One of the most recognizable aircraft ever constructed is the Flying Fortress. 28th July 1935 saw the first flight of the B-17 prototype.

When the British Royal Air Force received four B-17s for high-altitude missions in 1941, the first B-17s entered battle. The bombers need more armor and armament as World War II progressed.

The B-17E, the first Flying Fortress variant to be produced in large quantities, was equipped with nine machine guns and a 4,000-pound bomb load. Compared to the prototypes, it weighed several tons more and was heavily armed. For better control and stability during high-altitude bombing, it was the first Boeing aircraft with a distinctive, huge tail. Each variant had more powerful weapons.

The Fortresses were also renowned for their remarkable resilience under heavy assault. According to Walt Miller, Former 0311/0302 at United States Marine Corps (1973-1993), on Quora, the Japanese in the Pacific called the aircraft “four-engine fighters” because of its deadly reputation.

The following intriguing story from Roger Freeman’s book B-17 Fortress at War supports the assertion.
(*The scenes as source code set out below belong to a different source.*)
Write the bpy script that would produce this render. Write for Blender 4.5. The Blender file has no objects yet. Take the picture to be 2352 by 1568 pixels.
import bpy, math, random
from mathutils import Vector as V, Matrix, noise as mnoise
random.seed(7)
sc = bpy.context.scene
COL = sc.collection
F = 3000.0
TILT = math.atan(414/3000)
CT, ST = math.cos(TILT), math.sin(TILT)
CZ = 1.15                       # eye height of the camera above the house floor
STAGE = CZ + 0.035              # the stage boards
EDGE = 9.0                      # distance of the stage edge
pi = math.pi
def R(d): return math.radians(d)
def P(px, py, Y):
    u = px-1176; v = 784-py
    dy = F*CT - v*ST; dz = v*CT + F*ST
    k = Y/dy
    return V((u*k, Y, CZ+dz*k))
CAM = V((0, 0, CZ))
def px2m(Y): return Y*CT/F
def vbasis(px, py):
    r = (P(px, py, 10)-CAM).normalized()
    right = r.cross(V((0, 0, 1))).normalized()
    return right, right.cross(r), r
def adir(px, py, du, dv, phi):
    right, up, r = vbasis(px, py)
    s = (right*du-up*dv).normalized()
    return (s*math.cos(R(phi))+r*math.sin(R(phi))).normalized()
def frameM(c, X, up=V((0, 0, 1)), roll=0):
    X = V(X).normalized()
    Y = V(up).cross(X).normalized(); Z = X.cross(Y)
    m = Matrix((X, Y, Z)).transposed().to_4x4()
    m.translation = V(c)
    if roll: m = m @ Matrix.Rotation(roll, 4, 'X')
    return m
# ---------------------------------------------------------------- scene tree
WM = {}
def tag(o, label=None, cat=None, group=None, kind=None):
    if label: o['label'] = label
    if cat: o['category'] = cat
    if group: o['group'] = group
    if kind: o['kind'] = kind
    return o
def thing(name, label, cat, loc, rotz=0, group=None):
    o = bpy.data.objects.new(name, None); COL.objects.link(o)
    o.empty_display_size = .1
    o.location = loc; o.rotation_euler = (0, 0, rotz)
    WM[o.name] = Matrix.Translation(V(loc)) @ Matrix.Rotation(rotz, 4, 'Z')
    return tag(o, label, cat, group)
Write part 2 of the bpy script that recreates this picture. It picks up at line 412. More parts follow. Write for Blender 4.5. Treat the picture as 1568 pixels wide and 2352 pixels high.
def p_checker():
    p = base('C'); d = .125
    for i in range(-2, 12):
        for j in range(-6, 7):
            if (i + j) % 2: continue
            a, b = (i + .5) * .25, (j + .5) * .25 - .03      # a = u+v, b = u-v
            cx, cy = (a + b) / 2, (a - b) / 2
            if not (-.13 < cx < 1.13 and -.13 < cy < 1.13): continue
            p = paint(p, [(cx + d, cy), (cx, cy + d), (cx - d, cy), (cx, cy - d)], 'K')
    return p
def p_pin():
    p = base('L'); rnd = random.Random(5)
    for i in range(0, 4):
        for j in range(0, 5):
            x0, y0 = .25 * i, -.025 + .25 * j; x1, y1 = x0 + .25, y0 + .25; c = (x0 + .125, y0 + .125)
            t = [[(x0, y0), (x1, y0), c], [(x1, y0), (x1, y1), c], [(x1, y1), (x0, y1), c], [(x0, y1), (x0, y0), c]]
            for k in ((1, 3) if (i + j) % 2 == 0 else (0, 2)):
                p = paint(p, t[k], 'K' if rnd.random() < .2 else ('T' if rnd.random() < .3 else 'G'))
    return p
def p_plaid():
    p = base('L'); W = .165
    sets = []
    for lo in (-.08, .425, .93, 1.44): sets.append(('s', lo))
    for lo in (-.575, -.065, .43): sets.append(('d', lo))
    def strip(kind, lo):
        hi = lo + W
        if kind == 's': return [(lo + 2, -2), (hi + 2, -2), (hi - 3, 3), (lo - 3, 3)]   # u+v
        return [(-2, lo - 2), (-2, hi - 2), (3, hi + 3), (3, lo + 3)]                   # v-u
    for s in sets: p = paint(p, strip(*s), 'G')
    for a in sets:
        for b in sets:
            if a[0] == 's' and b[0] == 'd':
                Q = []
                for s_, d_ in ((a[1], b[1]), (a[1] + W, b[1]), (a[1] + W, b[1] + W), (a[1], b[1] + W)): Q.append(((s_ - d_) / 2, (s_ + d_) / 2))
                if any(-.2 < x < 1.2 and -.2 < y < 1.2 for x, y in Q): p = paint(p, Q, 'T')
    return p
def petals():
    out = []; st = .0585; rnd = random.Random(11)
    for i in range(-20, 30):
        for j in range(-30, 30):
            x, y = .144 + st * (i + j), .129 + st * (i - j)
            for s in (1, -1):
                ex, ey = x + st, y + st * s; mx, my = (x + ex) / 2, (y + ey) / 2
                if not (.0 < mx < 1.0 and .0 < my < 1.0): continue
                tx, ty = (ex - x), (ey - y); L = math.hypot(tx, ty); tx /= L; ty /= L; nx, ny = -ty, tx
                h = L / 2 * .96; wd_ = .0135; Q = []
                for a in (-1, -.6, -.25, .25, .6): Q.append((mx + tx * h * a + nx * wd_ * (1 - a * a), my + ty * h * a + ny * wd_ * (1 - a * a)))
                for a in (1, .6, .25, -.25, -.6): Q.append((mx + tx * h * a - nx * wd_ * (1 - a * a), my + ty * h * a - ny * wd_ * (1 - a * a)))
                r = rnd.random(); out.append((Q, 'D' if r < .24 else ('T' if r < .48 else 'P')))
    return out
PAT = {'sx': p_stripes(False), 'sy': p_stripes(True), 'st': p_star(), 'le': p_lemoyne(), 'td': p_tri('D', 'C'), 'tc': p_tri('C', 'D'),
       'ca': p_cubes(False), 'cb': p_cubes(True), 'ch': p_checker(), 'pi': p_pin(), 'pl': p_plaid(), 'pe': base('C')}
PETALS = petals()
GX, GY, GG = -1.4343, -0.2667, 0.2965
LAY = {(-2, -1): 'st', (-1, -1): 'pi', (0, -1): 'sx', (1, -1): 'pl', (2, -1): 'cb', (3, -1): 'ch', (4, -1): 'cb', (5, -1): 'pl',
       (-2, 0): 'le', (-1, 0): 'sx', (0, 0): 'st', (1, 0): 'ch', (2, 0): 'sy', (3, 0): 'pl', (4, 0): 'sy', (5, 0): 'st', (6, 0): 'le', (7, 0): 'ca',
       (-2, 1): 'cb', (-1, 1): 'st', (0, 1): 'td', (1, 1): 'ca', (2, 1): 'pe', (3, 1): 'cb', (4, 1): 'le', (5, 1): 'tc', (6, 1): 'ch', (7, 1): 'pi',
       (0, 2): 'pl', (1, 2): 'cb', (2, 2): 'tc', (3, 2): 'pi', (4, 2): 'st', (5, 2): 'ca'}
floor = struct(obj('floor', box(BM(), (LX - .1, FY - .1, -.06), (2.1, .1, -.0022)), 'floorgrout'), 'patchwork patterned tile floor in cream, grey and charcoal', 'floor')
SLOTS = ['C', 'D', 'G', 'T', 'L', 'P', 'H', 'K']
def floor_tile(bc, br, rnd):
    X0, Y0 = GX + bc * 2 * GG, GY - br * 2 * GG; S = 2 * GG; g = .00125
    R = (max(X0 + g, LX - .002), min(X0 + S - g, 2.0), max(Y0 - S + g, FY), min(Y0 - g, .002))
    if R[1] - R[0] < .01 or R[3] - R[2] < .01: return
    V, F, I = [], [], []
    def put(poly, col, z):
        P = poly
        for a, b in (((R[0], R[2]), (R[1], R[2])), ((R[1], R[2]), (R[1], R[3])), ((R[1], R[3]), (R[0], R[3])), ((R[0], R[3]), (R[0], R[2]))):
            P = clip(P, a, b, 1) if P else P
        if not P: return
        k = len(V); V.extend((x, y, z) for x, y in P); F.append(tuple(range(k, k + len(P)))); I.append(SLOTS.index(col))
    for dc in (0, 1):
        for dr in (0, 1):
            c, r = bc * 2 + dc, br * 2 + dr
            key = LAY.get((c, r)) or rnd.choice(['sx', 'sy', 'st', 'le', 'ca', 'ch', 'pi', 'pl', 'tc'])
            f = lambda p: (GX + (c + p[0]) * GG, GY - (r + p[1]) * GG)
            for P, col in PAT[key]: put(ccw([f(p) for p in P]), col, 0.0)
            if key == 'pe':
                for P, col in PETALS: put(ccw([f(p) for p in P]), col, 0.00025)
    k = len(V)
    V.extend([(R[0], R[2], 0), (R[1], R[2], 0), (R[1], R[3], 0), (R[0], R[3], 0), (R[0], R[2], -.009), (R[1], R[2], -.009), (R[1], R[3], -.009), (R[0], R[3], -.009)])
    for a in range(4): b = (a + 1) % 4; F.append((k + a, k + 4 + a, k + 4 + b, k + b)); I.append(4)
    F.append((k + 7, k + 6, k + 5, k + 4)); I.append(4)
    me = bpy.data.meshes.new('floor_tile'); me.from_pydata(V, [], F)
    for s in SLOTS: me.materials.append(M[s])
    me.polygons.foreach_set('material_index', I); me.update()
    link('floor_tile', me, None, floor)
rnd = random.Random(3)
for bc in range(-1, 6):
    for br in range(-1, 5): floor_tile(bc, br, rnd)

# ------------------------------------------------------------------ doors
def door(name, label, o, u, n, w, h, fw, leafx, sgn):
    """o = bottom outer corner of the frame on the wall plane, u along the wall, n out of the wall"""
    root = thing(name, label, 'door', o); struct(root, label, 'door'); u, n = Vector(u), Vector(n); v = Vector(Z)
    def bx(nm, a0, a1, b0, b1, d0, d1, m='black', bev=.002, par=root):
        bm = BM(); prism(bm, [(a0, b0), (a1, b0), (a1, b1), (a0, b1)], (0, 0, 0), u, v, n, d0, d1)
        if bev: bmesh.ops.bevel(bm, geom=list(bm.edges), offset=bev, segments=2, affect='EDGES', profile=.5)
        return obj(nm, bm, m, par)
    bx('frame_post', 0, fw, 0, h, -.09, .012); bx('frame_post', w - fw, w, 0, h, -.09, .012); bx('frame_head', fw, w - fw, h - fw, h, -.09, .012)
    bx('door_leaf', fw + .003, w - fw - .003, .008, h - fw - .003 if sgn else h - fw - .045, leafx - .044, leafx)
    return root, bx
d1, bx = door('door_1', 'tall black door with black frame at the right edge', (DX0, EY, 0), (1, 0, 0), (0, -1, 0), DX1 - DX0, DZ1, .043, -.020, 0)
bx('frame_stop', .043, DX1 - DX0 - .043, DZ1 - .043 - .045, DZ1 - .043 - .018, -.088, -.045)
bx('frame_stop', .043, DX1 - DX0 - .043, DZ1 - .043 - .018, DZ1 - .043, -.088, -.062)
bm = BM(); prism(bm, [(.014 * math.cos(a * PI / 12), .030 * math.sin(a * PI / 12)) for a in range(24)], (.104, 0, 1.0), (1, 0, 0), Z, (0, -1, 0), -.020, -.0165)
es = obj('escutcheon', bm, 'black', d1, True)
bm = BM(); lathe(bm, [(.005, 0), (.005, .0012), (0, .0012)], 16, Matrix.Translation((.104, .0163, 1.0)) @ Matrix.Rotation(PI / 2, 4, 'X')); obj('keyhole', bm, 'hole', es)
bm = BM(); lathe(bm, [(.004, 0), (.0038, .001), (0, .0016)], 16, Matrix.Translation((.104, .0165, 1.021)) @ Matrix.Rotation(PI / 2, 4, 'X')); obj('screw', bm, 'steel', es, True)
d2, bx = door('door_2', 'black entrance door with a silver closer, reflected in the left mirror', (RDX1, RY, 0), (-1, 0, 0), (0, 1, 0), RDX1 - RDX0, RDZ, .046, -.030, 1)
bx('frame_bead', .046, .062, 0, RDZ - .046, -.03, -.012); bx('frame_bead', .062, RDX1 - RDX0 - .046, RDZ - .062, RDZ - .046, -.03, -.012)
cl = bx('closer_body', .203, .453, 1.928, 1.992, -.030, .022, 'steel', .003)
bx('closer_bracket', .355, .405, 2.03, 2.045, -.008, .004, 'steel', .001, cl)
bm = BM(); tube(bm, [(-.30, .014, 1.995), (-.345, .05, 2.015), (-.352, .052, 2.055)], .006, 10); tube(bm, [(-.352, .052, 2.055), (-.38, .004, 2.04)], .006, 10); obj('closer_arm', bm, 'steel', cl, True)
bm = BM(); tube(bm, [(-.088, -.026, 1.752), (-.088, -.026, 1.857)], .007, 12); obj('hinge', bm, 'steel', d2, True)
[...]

“Confidence in the Fortress was always high amongst men of the squadrons operating in the southwest Pacific. It was considered a ‘rugged ship’, highly durable which aircrew felt they had a chance and was quite able to give any formation of Zeros a tough time. […] A Japanese assessment of the B-17 referred to it as ‘a fighting plane used for all purposes’ rather than a heavy bomber. This attribute was not without foundation, for apart from general bombing, patrol, reconnaissance, and even transport, there were several instances when the Fortress had been used as a gunship, low-level strafer, and even pursuit plane. …Fortresses also intercepted and destroyed a number of enemy patrol bombers. One such incident involved a Kawanishi H6K ‘Mavis’ which a lone Fortress on oceanic patrol encountered. Captain Walter Lucas took his aircraft in to attack coming up below the four-engined flying boat so that the top turret and waist guns could bring fire to bear. Then, pulling up abreast of the enemy, a twenty-minute running battle took place until the Mavis had an engine catch fire and was forced to land in the sea where it was enveloped in flames.”